La Guinée a signé un accord de financement avec la Chine pour un montant total de 20 milliards de dollars, soit un peu plus de trois fois le PIB guinéen. Cet accord c’est un troc mines contre liquidités ?
Cet accord n’est pas exactement un accord de troc et ce n’est pas juste un envoi de minerais contre paiement ou contre marchandises ou contre investissement des infrastructures, mais ce sont des projets qui vont faire l’objet d’études. Evidemment, ces financements seront faits par des entités chinoises, donc des banques chinoises, généralement garanties par Eximbank China, selon les modalités classiques d’intervention de la Chine aujourd’hui dans des investissements de ce type.
Donc le taux d’intérêt sera variable ?
Les conditions sont des conditions qui sont à mi-chemin entre les conditions de marché et les conditions appelées concessionnelles.
Comment la Guinée compte-t-elle rembourser si la croissance à deux chiffres attendue n’est pas au rendez-vous ?
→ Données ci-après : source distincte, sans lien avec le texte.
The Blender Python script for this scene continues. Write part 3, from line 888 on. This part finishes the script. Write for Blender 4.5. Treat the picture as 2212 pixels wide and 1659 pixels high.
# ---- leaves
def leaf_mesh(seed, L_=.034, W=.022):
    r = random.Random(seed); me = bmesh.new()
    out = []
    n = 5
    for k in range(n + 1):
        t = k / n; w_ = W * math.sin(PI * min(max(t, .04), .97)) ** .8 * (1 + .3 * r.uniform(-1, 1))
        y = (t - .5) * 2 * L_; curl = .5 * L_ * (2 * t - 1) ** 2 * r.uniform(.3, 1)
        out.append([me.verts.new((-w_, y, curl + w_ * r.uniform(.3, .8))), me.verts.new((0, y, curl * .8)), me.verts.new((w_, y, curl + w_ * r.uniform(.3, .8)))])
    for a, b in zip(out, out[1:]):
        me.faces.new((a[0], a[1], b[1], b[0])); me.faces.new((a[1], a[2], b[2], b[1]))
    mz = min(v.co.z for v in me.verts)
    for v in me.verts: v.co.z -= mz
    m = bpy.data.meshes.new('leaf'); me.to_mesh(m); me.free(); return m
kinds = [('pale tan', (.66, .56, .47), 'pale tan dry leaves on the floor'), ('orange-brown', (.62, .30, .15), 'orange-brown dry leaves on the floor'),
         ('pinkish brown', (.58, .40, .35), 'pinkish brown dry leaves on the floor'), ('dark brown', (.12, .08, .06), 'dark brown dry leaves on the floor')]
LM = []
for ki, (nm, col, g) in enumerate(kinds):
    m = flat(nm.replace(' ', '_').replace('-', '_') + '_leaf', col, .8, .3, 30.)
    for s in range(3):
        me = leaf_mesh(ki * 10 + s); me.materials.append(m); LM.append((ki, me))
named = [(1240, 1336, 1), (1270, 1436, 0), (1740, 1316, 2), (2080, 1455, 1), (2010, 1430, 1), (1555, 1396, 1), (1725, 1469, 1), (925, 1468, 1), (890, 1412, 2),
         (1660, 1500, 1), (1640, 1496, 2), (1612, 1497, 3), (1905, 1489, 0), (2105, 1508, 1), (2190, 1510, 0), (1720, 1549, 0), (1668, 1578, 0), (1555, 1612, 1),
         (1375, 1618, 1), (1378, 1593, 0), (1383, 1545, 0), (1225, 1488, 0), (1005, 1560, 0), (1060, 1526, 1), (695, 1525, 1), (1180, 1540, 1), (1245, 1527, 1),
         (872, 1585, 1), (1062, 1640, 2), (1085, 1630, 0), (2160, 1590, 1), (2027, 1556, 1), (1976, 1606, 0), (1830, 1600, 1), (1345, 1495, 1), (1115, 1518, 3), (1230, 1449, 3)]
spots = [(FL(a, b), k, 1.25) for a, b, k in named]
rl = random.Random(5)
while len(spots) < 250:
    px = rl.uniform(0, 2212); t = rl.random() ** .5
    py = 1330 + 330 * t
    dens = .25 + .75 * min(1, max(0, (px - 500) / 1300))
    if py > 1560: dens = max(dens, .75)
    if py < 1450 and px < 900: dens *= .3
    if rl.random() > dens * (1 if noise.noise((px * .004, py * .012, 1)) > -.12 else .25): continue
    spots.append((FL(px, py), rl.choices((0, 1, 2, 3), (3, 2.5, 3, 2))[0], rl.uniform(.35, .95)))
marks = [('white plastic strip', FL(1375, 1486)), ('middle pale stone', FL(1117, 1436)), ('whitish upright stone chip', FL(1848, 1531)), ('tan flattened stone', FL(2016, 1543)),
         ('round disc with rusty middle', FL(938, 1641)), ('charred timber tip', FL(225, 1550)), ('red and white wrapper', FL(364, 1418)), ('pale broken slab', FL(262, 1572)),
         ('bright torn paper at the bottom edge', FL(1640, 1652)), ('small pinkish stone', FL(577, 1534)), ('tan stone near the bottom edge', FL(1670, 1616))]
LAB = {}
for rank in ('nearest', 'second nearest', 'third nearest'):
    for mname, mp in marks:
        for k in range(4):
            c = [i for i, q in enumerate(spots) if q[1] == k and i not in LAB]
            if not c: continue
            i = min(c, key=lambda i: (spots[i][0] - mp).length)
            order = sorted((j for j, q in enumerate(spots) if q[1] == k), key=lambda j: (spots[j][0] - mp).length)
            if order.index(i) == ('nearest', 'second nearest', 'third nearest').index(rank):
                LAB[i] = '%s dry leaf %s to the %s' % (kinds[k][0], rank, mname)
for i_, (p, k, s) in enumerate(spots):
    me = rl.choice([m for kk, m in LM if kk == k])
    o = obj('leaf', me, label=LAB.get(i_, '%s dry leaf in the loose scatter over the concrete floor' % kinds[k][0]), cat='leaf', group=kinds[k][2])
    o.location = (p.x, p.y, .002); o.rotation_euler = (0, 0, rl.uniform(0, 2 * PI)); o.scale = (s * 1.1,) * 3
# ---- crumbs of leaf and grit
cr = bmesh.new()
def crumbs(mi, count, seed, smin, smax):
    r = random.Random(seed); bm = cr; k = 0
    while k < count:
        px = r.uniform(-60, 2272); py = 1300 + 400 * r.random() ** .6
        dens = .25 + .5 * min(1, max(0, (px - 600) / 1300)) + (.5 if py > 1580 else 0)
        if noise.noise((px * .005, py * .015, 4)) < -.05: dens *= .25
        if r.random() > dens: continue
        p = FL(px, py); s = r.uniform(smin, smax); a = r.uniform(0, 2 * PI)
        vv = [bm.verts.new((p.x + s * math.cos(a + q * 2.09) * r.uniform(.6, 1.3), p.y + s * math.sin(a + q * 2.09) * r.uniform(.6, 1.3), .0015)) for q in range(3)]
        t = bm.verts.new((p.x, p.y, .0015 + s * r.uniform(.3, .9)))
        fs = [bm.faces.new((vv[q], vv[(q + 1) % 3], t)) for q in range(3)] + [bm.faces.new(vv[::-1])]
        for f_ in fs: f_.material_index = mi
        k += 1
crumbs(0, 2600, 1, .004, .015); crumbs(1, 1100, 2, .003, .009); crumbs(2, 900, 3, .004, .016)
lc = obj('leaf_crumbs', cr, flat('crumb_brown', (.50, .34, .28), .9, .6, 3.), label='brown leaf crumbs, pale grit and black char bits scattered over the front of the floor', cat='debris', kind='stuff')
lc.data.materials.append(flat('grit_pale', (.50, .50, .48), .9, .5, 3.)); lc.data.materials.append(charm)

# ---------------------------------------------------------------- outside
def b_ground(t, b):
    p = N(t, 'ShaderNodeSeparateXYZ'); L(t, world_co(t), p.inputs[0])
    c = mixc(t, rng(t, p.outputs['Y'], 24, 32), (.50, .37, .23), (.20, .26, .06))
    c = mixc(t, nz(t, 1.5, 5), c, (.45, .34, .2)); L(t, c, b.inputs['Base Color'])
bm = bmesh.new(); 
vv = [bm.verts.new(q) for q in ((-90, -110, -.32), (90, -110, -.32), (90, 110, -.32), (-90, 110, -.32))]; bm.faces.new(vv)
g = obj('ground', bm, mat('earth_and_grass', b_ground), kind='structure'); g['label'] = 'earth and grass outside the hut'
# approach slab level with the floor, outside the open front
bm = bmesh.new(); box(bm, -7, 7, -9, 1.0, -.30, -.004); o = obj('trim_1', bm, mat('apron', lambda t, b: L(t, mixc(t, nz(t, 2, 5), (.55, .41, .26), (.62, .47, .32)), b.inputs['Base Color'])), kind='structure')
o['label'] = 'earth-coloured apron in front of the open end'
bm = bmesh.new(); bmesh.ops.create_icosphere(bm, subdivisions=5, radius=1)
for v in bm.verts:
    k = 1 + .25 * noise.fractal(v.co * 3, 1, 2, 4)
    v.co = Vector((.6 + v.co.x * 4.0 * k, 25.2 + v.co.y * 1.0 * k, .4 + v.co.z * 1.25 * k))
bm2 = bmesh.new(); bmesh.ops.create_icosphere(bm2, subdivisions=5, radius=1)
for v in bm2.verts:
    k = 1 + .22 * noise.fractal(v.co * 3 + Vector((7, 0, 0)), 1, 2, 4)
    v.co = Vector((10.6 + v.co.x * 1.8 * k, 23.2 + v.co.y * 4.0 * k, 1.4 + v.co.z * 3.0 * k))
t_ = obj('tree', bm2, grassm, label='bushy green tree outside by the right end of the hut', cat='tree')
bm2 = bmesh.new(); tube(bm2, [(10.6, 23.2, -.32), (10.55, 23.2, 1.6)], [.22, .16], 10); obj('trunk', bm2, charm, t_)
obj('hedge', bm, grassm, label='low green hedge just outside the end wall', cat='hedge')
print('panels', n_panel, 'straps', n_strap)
Un certain nombre de projets ont été identifiés. Ce sont des projets économiquement viables, qui vont générer des revenus qui vont donc créer de la richesse. Le principe est que ces revenus vont servir essentiellement à alimenter les flux de remboursement des dettes qui seront contractées pour financer les infrastructures dont nous parlons aujourd’hui.
Mais ces milliards vont servir à quoi concrètement ?
Ça va servir à financer des projets. Un axe routier, la route nationale 1, la réhabilitation d’une université. Il y a aussi l’amélioration des infrastructures dans la ville de Conakry. Ça coûte cher tout ce qu’on perd comme temps dans les embouteillages. Donc, il ne s’agit pas de financer des éléphants blancs, comme on dit, il faut financer des projets qui permettent de contribuer à la croissance économique de la Guinée.
Est-ce qu’avec ces 20 milliards la Chine devient le bailleur principal ou l’unique bailleur du PNDES, le Programme national de développement économique et social ?
Non, pas du tout.
Donc la Guinée a toujours besoin des bailleurs de fonds internationaux ?
Absolument.
Pendant les vacances gouvernementales, le président Alpha Condé a procédé à un remaniement. Qu’est-ce qui l’a motivé ?
C’est quand même une des prérogatives du chef de l’Etat, bien entendu, en accord avec son Premier ministre de revoir les performances du gouvernement. C’est tout ce que je peux vous dire.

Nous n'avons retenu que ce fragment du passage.